Ya puse las alarmas de mañana. Luego de dos semanas de tenerlas desconectadas, de no poder correr, de no poder nadar, de gozarme a los niños como pocas veces, de sol, agua, trajes de baño, mar, club, amigos, comida extra, vino extra… Benditas sean las alarmas, aunque me suenen a las 4:30.
Nos movemos generalmente entre una necesidad de estructura y un deseo de libertad. Ambas cosas en exceso son imposibles de llevar por mucho tiempo. O nos da un ataque de ansiedad por no sentir que hay un orden en nuestras vidas, o nos sentimos aplastados por la rutina que nos embrutece.

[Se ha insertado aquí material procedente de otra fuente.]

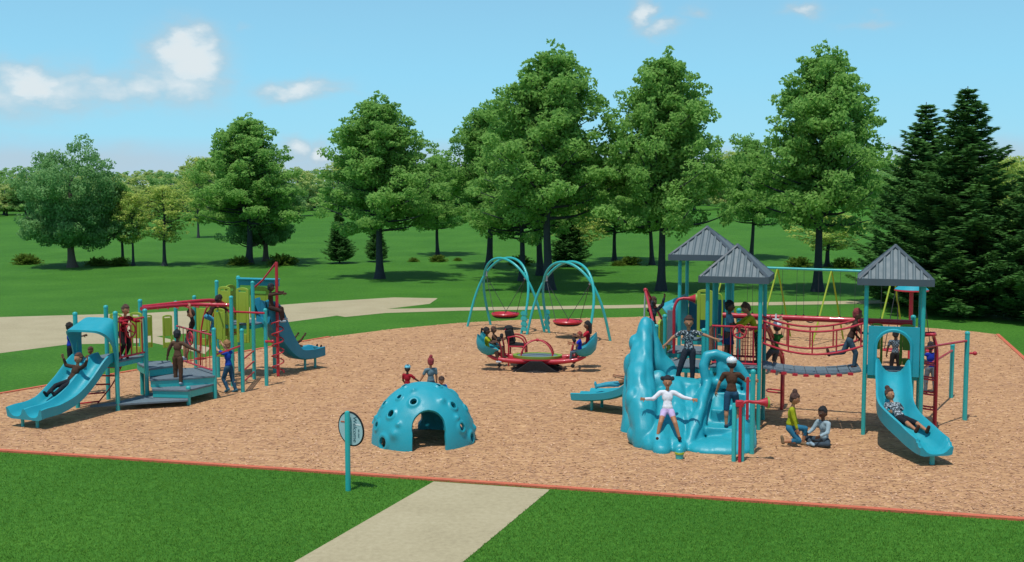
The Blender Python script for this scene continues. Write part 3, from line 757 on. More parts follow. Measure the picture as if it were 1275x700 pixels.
    if hat == 'cap':
        q = MB(); q.ell(W_(HC+Rh @ V3(0, -.004*h, .036*h)), (.076*h, .084*h, .066*h), Rh, 20, 12)
        q.ell(W_(HC+Rh @ V3(0, .085*h, .022*h)), (.05*h, .05*h, .010*h), Rh)
        put_remesh('cap', q, .01*h, M['cap_blue'], root, 2)
    # ---- clothes
    if top:
        t = MB(); k_ = 1.13
        t.ell(W_(P+T*.045*h), (.074*h*k_, .056*h*k_, .055*h*k_), Rt); t.ell(W_(bel[0]), tuple(x*k_ for x in bel[1]), Rt); t.ell(W_(che[0]), tuple(x*k_ for x in che[1]), Rt)
        t.cap(W_(J['L']['S']*.95+J['R']['S']*.05), W_(J['R']['S']*.95+J['L']['S']*.05), .040*h)
        for k in J:
            j = J[k]
            if sleeves == 'none': continue
            t.cap(W_(j['S']), W_(j['S'].lerp(j['E'], 1 if sleeves == 'long' else .62)), .038*h, .034*h)
            if sleeves == 'long': t.cap(W_(j['E']), W_(j['W']-(j['W']-j['E'])*.06), .031*h, .025*h)
        put_remesh('shirt', t, .011*h, cloth(*top), root, 3, lambda v: .0035*noise.noise(v*22))
    if bottom:
        t = MB(); k_ = 1.12
        t.ell(W_(P+T*.008*h), (.070*h*k_, .052*h*k_, .058*h*k_), Rt)
        if legs == 'skirt':
            dd = ((J['L']['K']+J['R']['K'])/2-P)
            t.loft([[W_(P+T*.02*h+(Rt @ V3(.075*h*math.cos(a), .06*h*math.sin(a), 0))) for a in [2*PI*i/20 for i in range(20)]],
                    [W_(P+dd*.75+(Rt @ V3(.125*h*math.cos(a), .105*h*math.sin(a), 0))) for a in [2*PI*i/20 for i in range(20)]]])
        else:
            for k in J:
                j = J[k]; e_ = 1 if legs in ('long', 'crop') else (.95 if legs == 'shorts' else .5)
                t.cap(W_(j['Hp']), W_(j['Hp'].lerp(j['K'], e_)), .057*h, .044*h)
                if legs in ('long', 'crop'): t.cap(W_(j['K']), W_(j['K'].lerp(j['A'], .94 if legs == 'long' else .45)), .044*h, .034*h)
        put_remesh('skirt' if legs == 'skirt' else ('trousers' if legs == 'long' else 'shorts'), t, .011*h, cloth(*bottom), root, 3, lambda v: .0035*noise.noise(v*20))
    if shoes:
        for k in J:
            j = J[k]; t = MB(); Rf = orient(j['f'], -j['sd'])
            t.cap(W_(j['A']-j['f']*.016*h+j['sd']*.014*h), W_(j['A']+j['f']*.074*h+j['sd']*.024*h), .031*h, .025*h)
            so_ = put_remesh('shoe', t, .009*h, cloth(*shoes), root, 2)
    return root
M['eye_white'] = new_mat('eye_white', (.32, .30, .28), .4)
M['helmet_white'] = new_mat('helmet_shell', s2l(225, 232, 235), .3, .02, 5., coat=.4)
M['cap_blue'] = new_mat('cap_cloth', s2l(110, 195, 215), .7, .05, 12.)
# ================================================================== LEFT PLAY STRUCTURE
def frame(deg):
    a = R(deg); return Vector((math.cos(a), -math.sin(a), 0)), Vector((math.sin(a), math.cos(a), 0))
def post(parent, p, top, r=.048, mat='teal_post', z0=-.25):
    m = MB(); p = Vector(p)
    o_ = m.lathe((p.x, p.y, 0), [(r, z0), (r, top-.02), (r*1.08, top-.018), (r*1.08, top+.01), (r*.85, top+.03), (r*.3, top+.042)], 16)
    return m.build('post', M[mat], parent)
def barrier(parent, p0, p1, z0, z1, n=6, r=.016, ring=None, name='barrier', rail=.022):
    p0 = Vector(p0); p1 = Vector(p1); m = MB()
    a = lambda t, z: Vector((p0.x+(p1.x-p0.x)*t, p0.y+(p1.y-p0.y)*t, z))
    m.tube([a(0, z0), a(1, z0)], rail, 8); m.tube([a(0, z1), a(1, z1)], rail, 8)
    for i in range(n):
        t = .08+.84*i/(n-1); m.tube([a(t, z0), a(t, z1)], r, 6)
    o_ = m.build(name, M['red'], parent)
    if ring:
        t, z, rr, side = ring; c = a(t, z); d = (p1-p0); nr = Vector((d.y, -d.x, 0)).normalized(); c += nr*side
        q = MB(); q.torus(c, nr, rr, .018)
        q.tube([c-nr*side, c], .02, 8)
        e = d.normalized()
        for an in (90, 210, 330):
            q.tube([c, c+(e*math.cos(R(an))+Vector((0, 0, 1))*math.sin(R(an)))*rr], .012, 6)
        q.build('steering_wheel', M['red'], o_)
    return o_
def deck(parent, poly, z, name='deck', th=.06, fascia='teal_post'):
    m = MB(); m.prism(poly, z-.035, z)
    o_ = m.build(name, M['deck'], parent, bevel=.006)
    q = MB(); c = sum((Vector((p[0], p[1], 0)) for p in poly), Vector())/len(poly)
    q.prism([c+(Vector((p[0], p[1], 0))-c)*.985 for p in poly], z-.13, z-.038)
    q.build('fascia', M[fascia], o_)
    return o_
def lime_panel(parent, p0, p1, z0, z1, holes=True, mat='lime', th=.035, narrow=.0):
    """moulded panel with rounded head, slots cut through"""
    p0 = Vector(p0); p1 = Vector(p1); d = p1-p0; d.z = 0; W_ = d.length; d.normalize(); nn = Vector((-d.y, d.x, 0))
    m = MB(); H_ = z1-z0; bw = W_*.2
    P = lambda a, z, o_: Vector((p0.x, p0.y, 0))+d*a+Vector((0, 0, z))+nn*o_
    def blk(a0, a1, b0, b1): m.box(P((a0+a1)/2, (b0+b1)/2, 0), (a1-a0, th, b1-b0), math.atan2(d.y, d.x))
    if holes:
        blk(0, bw, z0, z1-bw); blk(W_-bw, W_, z0, z1-bw); blk(bw+.004, W_-bw-.004, z0, z0+H_*.16); blk(bw+.004, W_-bw-.004, z0+H_*.36, z1-bw*1.6)
        an = [PI*i/8 for i in range(9)]
    else: blk(0, W_, z0, z1-bw)
    # rounded head
    out = [P(W_/2+W_/2*math.cos(a), z1-bw+bw*math.sin(a), -th/2) for a in [PI*i/10 for i in range(11)]]
    out2 = [p+nn*th for p in out]
    A = [m.bm.verts.new(p) for p in out]; B = [m.bm.verts.new(p) for p in out2]
    m.face(A, 0, False); m.face(B[::-1], 0, False)
    for i in range(len(A)):
        j = (i+1) % len(A); m.face([A[i], A[j], B[j], B[i]], 0, False)
    return m.build('play_panel', M[mat], parent, bevel=.008)
def slide_prof(w, hgt, lanes=1, th=.035):
    """U-shaped closed profile, lanes side by side"""
    hw = w/2; p = []
    p += [(-hw-.03, hgt), (-hw, hgt+.015)]
    lw = w/lanes
    for l in range(lanes):
        a = -hw+l*lw; b = a+lw
        for t in range(0, 9):
            x = a+.03+(lw-.06)*t/8; u_ = (t/8-.5)*2; p.append((x, hgt*.95*abs(u_)**3.2))
        if l < lanes-1: p.append((b, hgt*1.0))
    p += [(hw, hgt+.015), (hw+.03, hgt), (hw+.015, -.02), (hw*.8, -th-.02), (-hw*.8, -th-.02), (-hw-.015, -.02)]
    return p[::-1]
def arch_bar(m, a, b, top, r=.022, n=14, bulge=0.):
    a = Vector(a); b = Vector(b); mid = (a+b)/2; pts = []
    for i in range(n+1):
        t = PI*i/n; pts.append(mid+(a-mid)*math.cos(t)+Vector((0, 0, (top-mid.z)*math.sin(t)))); 
    m.tube(pts, r, 8)

u, v = frame(17)
L1 = G(147, 512); B = L1.copy()
def LP(a, b, z=0.): 
    p = L1+u*a+v*b; return Vector((p.x, p.y, z))
left = thing('play_structure', LP(0, 1), 'long low teal play structure with red bars, double slide at its front and lime panels', 'play structure')
S = left; w_ = 1.04
for (a, b, t) in ((0, 0, 2.15), (-w_, 0, 2.1), (-w_, w_, 2.15), (0, w_, 2.1)):
    post(S, LP(a, b), t)
deck(S, [LP(-w_+.03, .03), LP(-.03, .03), LP(-.03, w_-.03), LP(-w_+.03, w_-.03)], 1.08)
# double slide towards the viewer
c0 = LP(-w_/2, .06, 1.10)
path = spline([c0, c0-v*.25+Vector((0, 0, -.05)), c0-v*.75+Vector((0, 0, -.42)), c0-v*1.25+Vector((0, 0, -.70)), c0-v*1.62+Vector((-.05, 0, -.82)), c0-v*1.95+Vector((-.1, 0, -.84)), c0-v*2.12+Vector((-.12, 0, -.86))], 6)
m = MB(); m.sweep(path, slide_prof(.9, .17, 2)); dslide = m.build('double_slide', M['teal'], S, bevel=.0)
for dx in (-.18, .18):
    q = path[-6]; m = MB(); m.tube([(q.x+u.x*dx, q.y+u.y*dx, -.1), (q.x+u.x*dx, q.y+u.y*dx, q.z)], .035, 10); m.build('support_leg', M['teal_post'], dslide)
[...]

Tenemos épocas en que preferimos una o la otra. Mi inclinación es hacia el orden, un método. Pero he aprendido a apreciar el no saber exactamente qué va a pasar en un día de viaje, por ejemplo y decidir según la gana que se tenga. No siempre es necesario sacarle lustre al pavimento de donde uno está. Se puede perfectamente vegetar en una hamaca y ni siquiera terminar el libro que se llevaba preparado.
Pero qué rico poner las alarmas. Estar en casa y regresar a los niños a acostarse a sus horas. Moverme en mis espacios y saber que mañana hago pesas y yoga y voy al súper. El descanso me sirvió para poder venir a sentarme hoy y escribir cuatro entradas diferentes. La rutina me mantiene escribiendo todos los días. Ambos son buenos.